What is needed: Output the material beneath exactly, leaving nothing out.

Entries supplied:
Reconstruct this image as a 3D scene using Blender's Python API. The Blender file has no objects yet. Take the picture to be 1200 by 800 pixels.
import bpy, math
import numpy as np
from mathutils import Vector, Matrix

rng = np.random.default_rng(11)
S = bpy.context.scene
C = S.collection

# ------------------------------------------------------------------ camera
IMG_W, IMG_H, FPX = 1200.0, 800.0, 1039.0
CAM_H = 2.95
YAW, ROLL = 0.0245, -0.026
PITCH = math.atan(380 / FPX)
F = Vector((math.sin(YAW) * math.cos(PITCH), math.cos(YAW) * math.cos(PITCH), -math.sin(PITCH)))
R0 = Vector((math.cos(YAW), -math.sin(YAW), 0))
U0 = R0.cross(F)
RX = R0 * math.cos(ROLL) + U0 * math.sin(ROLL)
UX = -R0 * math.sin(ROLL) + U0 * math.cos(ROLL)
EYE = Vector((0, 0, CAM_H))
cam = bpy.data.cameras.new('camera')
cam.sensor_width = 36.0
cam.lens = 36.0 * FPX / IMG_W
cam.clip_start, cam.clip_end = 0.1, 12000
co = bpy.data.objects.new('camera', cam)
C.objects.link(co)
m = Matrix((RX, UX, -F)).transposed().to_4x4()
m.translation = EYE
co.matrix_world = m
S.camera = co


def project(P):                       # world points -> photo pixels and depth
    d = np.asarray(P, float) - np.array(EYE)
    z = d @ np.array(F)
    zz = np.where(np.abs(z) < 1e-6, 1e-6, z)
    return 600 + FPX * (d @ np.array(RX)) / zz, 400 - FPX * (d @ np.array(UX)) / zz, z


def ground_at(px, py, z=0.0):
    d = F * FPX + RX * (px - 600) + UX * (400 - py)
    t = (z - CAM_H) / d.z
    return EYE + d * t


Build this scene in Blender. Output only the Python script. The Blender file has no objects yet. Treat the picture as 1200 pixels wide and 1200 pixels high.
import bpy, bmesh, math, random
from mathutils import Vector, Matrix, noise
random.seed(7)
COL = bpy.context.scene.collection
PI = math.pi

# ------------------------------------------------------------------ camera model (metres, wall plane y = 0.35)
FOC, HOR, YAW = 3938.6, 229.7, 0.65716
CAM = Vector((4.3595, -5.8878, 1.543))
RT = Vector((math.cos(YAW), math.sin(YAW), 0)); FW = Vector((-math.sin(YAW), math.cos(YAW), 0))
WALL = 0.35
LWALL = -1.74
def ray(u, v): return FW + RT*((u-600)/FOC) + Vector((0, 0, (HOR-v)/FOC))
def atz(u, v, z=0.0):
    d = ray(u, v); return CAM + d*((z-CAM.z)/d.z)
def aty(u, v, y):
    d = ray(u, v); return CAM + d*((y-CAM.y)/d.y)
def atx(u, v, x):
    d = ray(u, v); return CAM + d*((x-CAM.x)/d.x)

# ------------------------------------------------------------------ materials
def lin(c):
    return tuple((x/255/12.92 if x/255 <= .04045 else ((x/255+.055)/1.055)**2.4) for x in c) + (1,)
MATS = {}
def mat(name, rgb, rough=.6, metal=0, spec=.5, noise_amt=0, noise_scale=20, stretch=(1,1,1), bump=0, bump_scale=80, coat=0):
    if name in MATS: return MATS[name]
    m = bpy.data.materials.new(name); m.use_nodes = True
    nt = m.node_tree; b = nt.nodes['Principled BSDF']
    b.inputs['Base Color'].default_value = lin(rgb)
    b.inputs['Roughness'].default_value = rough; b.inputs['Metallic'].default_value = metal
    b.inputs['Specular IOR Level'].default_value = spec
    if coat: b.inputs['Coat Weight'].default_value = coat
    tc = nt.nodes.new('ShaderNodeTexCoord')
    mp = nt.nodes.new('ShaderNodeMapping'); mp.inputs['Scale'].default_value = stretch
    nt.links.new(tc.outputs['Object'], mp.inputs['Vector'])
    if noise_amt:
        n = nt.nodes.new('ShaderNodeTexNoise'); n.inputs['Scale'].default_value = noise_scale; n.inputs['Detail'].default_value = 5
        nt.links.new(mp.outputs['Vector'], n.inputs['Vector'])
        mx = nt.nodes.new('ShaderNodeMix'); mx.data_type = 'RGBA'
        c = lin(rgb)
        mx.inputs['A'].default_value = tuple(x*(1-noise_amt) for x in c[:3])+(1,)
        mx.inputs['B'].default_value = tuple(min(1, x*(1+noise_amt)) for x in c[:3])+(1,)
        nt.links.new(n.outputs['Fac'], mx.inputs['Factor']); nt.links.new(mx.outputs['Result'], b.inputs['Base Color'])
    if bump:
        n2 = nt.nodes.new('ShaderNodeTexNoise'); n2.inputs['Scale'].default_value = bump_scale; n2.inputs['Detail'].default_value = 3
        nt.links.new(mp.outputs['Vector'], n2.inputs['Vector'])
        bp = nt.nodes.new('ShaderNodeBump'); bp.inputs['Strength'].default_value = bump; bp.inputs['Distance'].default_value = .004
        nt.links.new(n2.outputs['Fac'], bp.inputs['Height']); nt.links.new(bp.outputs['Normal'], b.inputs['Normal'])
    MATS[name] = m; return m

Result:
Reconstruct this image as a 3D scene using Blender's Python API. The Blender file has no objects yet. Take the picture to be 1200 by 800 pixels.
import bpy, math
import numpy as np
from mathutils import Vector, Matrix

rng = np.random.default_rng(11)
S = bpy.context.scene
C = S.collection

# ------------------------------------------------------------------ camera
IMG_W, IMG_H, FPX = 1200.0, 800.0, 1039.0
CAM_H = 2.95
YAW, ROLL = 0.0245, -0.026
PITCH = math.atan(380 / FPX)
F = Vector((math.sin(YAW) * math.cos(PITCH), math.cos(YAW) * math.cos(PITCH), -math.sin(PITCH)))
R0 = Vector((math.cos(YAW), -math.sin(YAW), 0))
U0 = R0.cross(F)
RX = R0 * math.cos(ROLL) + U0 * math.sin(ROLL)
UX = -R0 * math.sin(ROLL) + U0 * math.cos(ROLL)
EYE = Vector((0, 0, CAM_H))
cam = bpy.data.cameras.new('camera')
cam.sensor_width = 36.0
cam.lens = 36.0 * FPX / IMG_W
cam.clip_start, cam.clip_end = 0.1, 12000
co = bpy.data.objects.new('camera', cam)
C.objects.link(co)
m = Matrix((RX, UX, -F)).transposed().to_4x4()
m.translation = EYE
co.matrix_world = m
S.camera = co


def project(P):                       # world points -> photo pixels and depth
    d = np.asarray(P, float) - np.array(EYE)
    z = d @ np.array(F)
    zz = np.where(np.abs(z) < 1e-6, 1e-6, z)
    return 600 + FPX * (d @ np.array(RX)) / zz, 400 - FPX * (d @ np.array(UX)) / zz, z


def ground_at(px, py, z=0.0):
    d = F * FPX + RX * (px - 600) + UX * (400 - py)
    t = (z - CAM_H) / d.z
    return EYE + d * t


Build this scene in Blender. Output only the Python script. The Blender file has no objects yet. Treat the picture as 1200 pixels wide and 1200 pixels high.
import bpy, bmesh, math, random
from mathutils import Vector, Matrix, noise
random.seed(7)
COL = bpy.context.scene.collection
PI = math.pi

# ------------------------------------------------------------------ camera model (metres, wall plane y = 0.35)
FOC, HOR, YAW = 3938.6, 229.7, 0.65716
CAM = Vector((4.3595, -5.8878, 1.543))
RT = Vector((math.cos(YAW), math.sin(YAW), 0)); FW = Vector((-math.sin(YAW), math.cos(YAW), 0))
WALL = 0.35
LWALL = -1.74
def ray(u, v): return FW + RT*((u-600)/FOC) + Vector((0, 0, (HOR-v)/FOC))
def atz(u, v, z=0.0):
    d = ray(u, v); return CAM + d*((z-CAM.z)/d.z)
def aty(u, v, y):
    d = ray(u, v); return CAM + d*((y-CAM.y)/d.y)
def atx(u, v, x):
    d = ray(u, v); return CAM + d*((x-CAM.x)/d.x)

# ------------------------------------------------------------------ materials
def lin(c):
    return tuple((x/255/12.92 if x/255 <= .04045 else ((x/255+.055)/1.055)**2.4) for x in c) + (1,)
MATS = {}
def mat(name, rgb, rough=.6, metal=0, spec=.5, noise_amt=0, noise_scale=20, stretch=(1,1,1), bump=0, bump_scale=80, coat=0):
    if name in MATS: return MATS[name]
    m = bpy.data.materials.new(name); m.use_nodes = True
    nt = m.node_tree; b = nt.nodes['Principled BSDF']
    b.inputs['Base Color'].default_value = lin(rgb)
    b.inputs['Roughness'].default_value = rough; b.inputs['Metallic'].default_value = metal
    b.inputs['Specular IOR Level'].default_value = spec
    if coat: b.inputs['Coat Weight'].default_value = coat
    tc = nt.nodes.new('ShaderNodeTexCoord')
    mp = nt.nodes.new('ShaderNodeMapping'); mp.inputs['Scale'].default_value = stretch
    nt.links.new(tc.outputs['Object'], mp.inputs['Vector'])
    if noise_amt:
        n = nt.nodes.new('ShaderNodeTexNoise'); n.inputs['Scale'].default_value = noise_scale; n.inputs['Detail'].default_value = 5
        nt.links.new(mp.outputs['Vector'], n.inputs['Vector'])
        mx = nt.nodes.new('ShaderNodeMix'); mx.data_type = 'RGBA'
        c = lin(rgb)
        mx.inputs['A'].default_value = tuple(x*(1-noise_amt) for x in c[:3])+(1,)
        mx.inputs['B'].default_value = tuple(min(1, x*(1+noise_amt)) for x in c[:3])+(1,)
        nt.links.new(n.outputs['Fac'], mx.inputs['Factor']); nt.links.new(mx.outputs['Result'], b.inputs['Base Color'])
    if bump:
        n2 = nt.nodes.new('ShaderNodeTexNoise'); n2.inputs['Scale'].default_value = bump_scale; n2.inputs['Detail'].default_value = 3
        nt.links.new(mp.outputs['Vector'], n2.inputs['Vector'])
        bp = nt.nodes.new('ShaderNodeBump'); bp.inputs['Strength'].default_value = bump; bp.inputs['Distance'].default_value = .004
        nt.links.new(n2.outputs['Fac'], bp.inputs['Height']); nt.links.new(bp.outputs['Normal'], b.inputs['Normal'])
    MATS[name] = m; return m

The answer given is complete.